Buku ini memang menjadi menarik ketika dibenturkan dengan fenomena dilema-dilema umat Islam menghadapi tuntutan serangan pemikiran modernisme dan tuntutan untuk tetap mempertahankan ciri khas dari peradaban Islam. Akan tetapi, dalam buku ini Robert D. Lee kelihatan terjebak dalam perangkat stok pemikiran yang dominan dalam dirinya. Sebagai seorang profesor ilmu politik di Colorado College, Robert D. Lee tampak lebih mengedepankan aspek-aspek politik dalam usaha pencarian Islam autentik. Artinya, secara tidak langsung Robert D. Lee telah melakukan suatu pemihakan epistemologis terhadap Sayyid Quthb dan Ali Syari`ati, sehingga pemikiran Arkoun misalnya juga berusaha dikaitkan dengan aspek politik itu.

Padahal, seperti kata Arkoun sendiri yang juga dikutip dalam buku ini, pencarian Islam autentik (Arkoun sendiri tidak suka dengan istilah ini) yang berkutat dalam wilayah politik cenderung bersifat ahistoris, eksklusif, tidak ilmiah (ideologis), dan tidak toleran.
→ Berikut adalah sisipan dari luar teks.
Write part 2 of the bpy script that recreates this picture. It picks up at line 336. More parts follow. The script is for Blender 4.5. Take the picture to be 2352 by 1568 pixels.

Konstruksi Nalar Islam yang mirip dengan corak pemikiran Abad pertengahan ini bagi Arkoun justru menimbulkan alienasi dalam dunia pemikiran Arab (Islam).

Hal terakhir yang patut diingat adalah pertanyaan, apakah usaha pencarian Islam autentik ini akan dapat berimplikasi secara nyata dalam kehidupan umat Islam. Sebagai sebuah wacana intelektual, ini mungkin tidaklah buruk. Akan tetapi, apa sebenarnya yang diharapkan secara lebih jauh dari usaha ini kiranya menjadi suatu agenda lain yang penting disadari untuk mendapatkan suatu cakrawala berpikir yang lebih luas. Wallahu a`lam.